Checking in with Military Families

October 7, 2024

On Base wanted to know what is on the minds of military families these days, so we checked in with National Military Family Association CEO Besa Pinchotti. Pinchotti will speak at ADC’s Installation Innovation Forum, taking place Oct. 28-30 in San Antonio.

ADC: What are the most pressing issues facing military families right now?

Pinchotti: Military families come to us every day for our help identifying and solving the unique challenges of military life, but none are more pressing than their well-being and financial security.

At NMFA, we hear that directly from families: A quarter of military families experience food insecurity, and across our programs, families tell us how hard it is to make ends meet. Military spouses applying for our Joanne Holbrook Patton Military Spouse Scholarship program tell us about how hard it is to reinvent themselves with every PCS — and how unemployment weighs on them. Military teens report lower mental well-being than their civilian peers year after year in our annual Military Teen Experience Survey, and at one of our Operation Purple Camp locations this summer, a 13-year-old told us that the best part of Operation Purple was that “it gave me a chance at going to camp without putting a financial strain on my parents and family.”

This camper needed a week to disconnect from the demands of military life and just be a kid — an experience they knew was otherwise unaffordable.

Financial stress adds up. The National Institute of Health correlates financial stress with psychological stress. It’s hard to feel good when you’re worried about feeding your family, and military life adds additional stressors on top of that. We’re actively advocating to reduce those challenges with long-term policy solutions that promote financial security and strengthen military family well-being. Our families’ readiness depends on it.

ADC: What can communities do to better engage with military children and teens?

Pinchotti: Military kids need you to know they’re there. No matter where you live — on a big, active installation or tucked into a small corner of America — military families are there, too, and the experiences of military children and teens require special support. We actually asked this very question of the leaders in our signature teen program, Bloom, and they answered with A Field Guide to the Military Teen.

It’s written by military teens for communities with military teens, and it will remind every community that military kids serve, too. While they don’t wear the uniform, they still move every few years with the military, attending as many as six to nine schools on average by the time they graduate high school. They’re navigating all the regular work of childhood and adolescence while building new support systems, making new friends, finding their way around new towns and dealing with trainings and deployments that can take one parent out of the picture for extended periods of time.

In our 2023 Military Teen Experience Survey, we found that 37% of military-connected teens experienced low mental well-being. Teens who report low mental well-being generally experience difficulty thinking clearly and making up their minds. They also rarely feel optimistic, they do not feel relaxed, and they feel disconnected from others. Only 9% of our respondents reported high mental well-being.

And that’s where communities can help. Some suggestions from our teens include:

  • “Listen to us.
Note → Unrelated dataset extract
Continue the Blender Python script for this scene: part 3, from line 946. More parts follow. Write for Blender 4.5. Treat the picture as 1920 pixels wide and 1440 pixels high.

Having a person outside our home who knows our situation gives us a safe place to talk about the deployment. Many times we won’t share information with the parent who is still at home for fear of ‘rocking the boat.’ Our parents get stressed out during deployments, too. You can send care packages from your group to the deployed parent.”
  • “Schools: Establish a policy that accommodates families dealing with separation good-byes and reunions as well as Rest and Recuperation (R&R) leave. Be sure the school counselor knows if our parent is deployed.”
  • “Let us be kids for a while. We still have a child inside of us who just wants to have fun, even if we’re faced with adult challenges. Give us a safe place where we can unwind.”

ADC: ADC’s Military Spouse Leadership Initiative is bringing more spouses to the table. Why are their voices so important in policy and other discussions?
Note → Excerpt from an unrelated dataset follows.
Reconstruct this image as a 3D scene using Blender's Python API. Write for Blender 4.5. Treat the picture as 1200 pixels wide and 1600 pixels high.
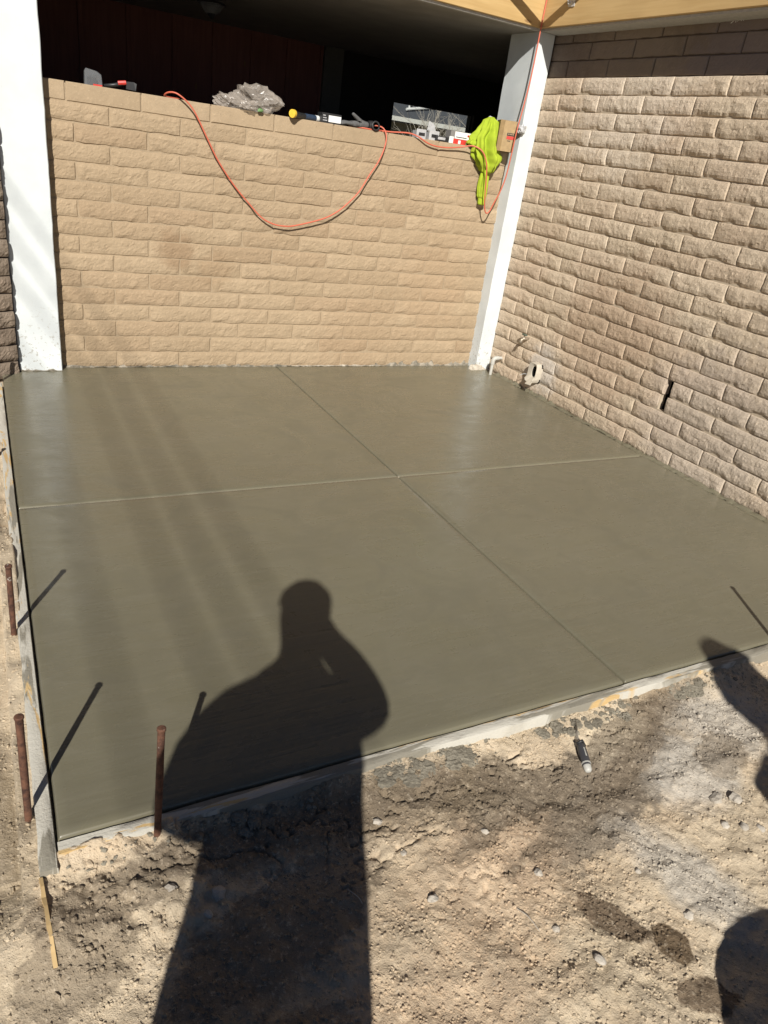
import bpy, bmesh, math, random
import numpy as np
from mathutils import Vector, Matrix
random.seed(7); RNG = np.random.default_rng(7)
for o in list(bpy.data.objects): bpy.data.objects.remove(o)
scene = bpy.context.scene
col = scene.collection

# ------------------------------------------------------------------ camera
CR = ((0.8855608953, -0.4452562178, 0.1323963786),      # right
      (-0.0962582148, -0.4547232513, -0.8854157898),    # down
      (0.4544405976, 0.7713453605, -0.4455446982))      # forward
CL = (0.2662491924, -4.9522352649, 1.5224597364)
cam = bpy.data.cameras.new('camera'); camo = bpy.data.objects.new('camera', cam); col.objects.link(camo)
M = Matrix.Identity(4)
for i in range(3):
    M[i][0] = CR[0][i]; M[i][1] = -CR[1][i]; M[i][2] = -CR[2][i]; M[i][3] = CL[i]
camo.matrix_world = M
cam.sensor_fit = 'VERTICAL'; cam.sensor_height = 36.0; cam.lens = 1127.41/1600*36
cam.clip_start = 0.02; cam.clip_end = 2000
scene.camera = camo
# ------------------------------------------------------------------ sky, sun, exposure
SUN = Vector((0.363, 0.749, -0.554)).normalized()       # the way the light travels
w = bpy.data.worlds.new('World'); scene.world = w; w.use_nodes = True
wn = w.node_tree.nodes; wl = w.node_tree.links
sky = wn.new('ShaderNodeTexSky'); sky.sky_type = 'NISHITA'; sky.sun_disc = False
sky.sun_elevation = math.asin(-SUN.z); sky.sun_rotation = math.atan2(-SUN.x, -SUN.y)
sky.altitude = 2200; sky.air_density = 0.5; sky.dust_density = 0.0; sky.ozone_density = 1.0
wl.new(sky.outputs[0], wn['Background'].inputs[0]); wn['Background'].inputs[1].default_value = 0.05
sl = bpy.data.lights.new('sun', 'SUN'); slo = bpy.data.objects.new('sun', sl); col.objects.link(slo)
sl.energy = 5.0; sl.angle = math.radians(0.53); sl.color = (1.0, 0.955, 0.88)
slo.rotation_euler = SUN.to_track_quat('-Z', 'Y').to_euler(); slo.location = (-4, -12, 8)
scene.view_settings.view_transform = 'Standard'; scene.view_settings.look = 'None'
scene.view_settings.gamma = 1.0; scene.view_settings.exposure = 0.3

# ------------------------------------------------------------------ helpers
def link(o, parent=None):
    col.objects.link(o)
    if parent is not None: o.parent = parent
    return o
def tag(o, label=None, cat=None, group=None, kind=None):
    for k, v in (('label', label), ('category', cat), ('group', group), ('kind', kind)):
        if v: o[k] = v
    return o
def empty(name, loc=(0, 0, 0), rz=0.0):
    o = bpy.data.objects.new(name, None); o.empty_display_size = .05
    o.location = loc; o.rotation_euler = (0, 0, rz); return link(o)
def mesh_np(name, V, F, smooth=False):
    me = bpy.data.meshes.new(name)
    V = np.asarray(V, dtype=np.float32); F = np.asarray(F, dtype=np.int32)
    n, k = F.shape
    me.vertices.add(len(V)); me.vertices.foreach_set('co', V.ravel())
    me.loops.add(n*k); me.loops.foreach_set('vertex_index', F.ravel())
    me.polygons.add(n); me.polygons.foreach_set('loop_start', np.arange(0, n*k, k, dtype=np.int32))
    me.polygons.foreach_set('loop_total', np.full(n, k, dtype=np.int32))
    me.polygons.foreach_set('use_smooth', np.full(n, smooth))
    me.update(calc_edges=True); me.validate(); return me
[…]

Pinchotti: NMFA began in 1969 when five military spouses gathered around a table in Washington at the height of the Vietnam War, determined to do better by their widowed friends. They went door to door in Congress, and three years later, the Survivor Benefit Plan was born.

Our founders raised their voices, shared their experiences, and called for the changes they knew our community needed, and 55 years later, we’re still benefiting from their work. ADC’s Military Spouse Leadership Initiative is an opportunity for a new generation of military spouses to confidently share their first-hand experience and inform the policies, programs and solutions meant to support them in military life.

At NMFA, it’s our mission to identify and solve the complex problems of military life with military families. Military families serve, too, and only when military spouses are at the table are we able to craft solutions that truly reflect their lived experience, support their needs, and strengthen our community for years to come.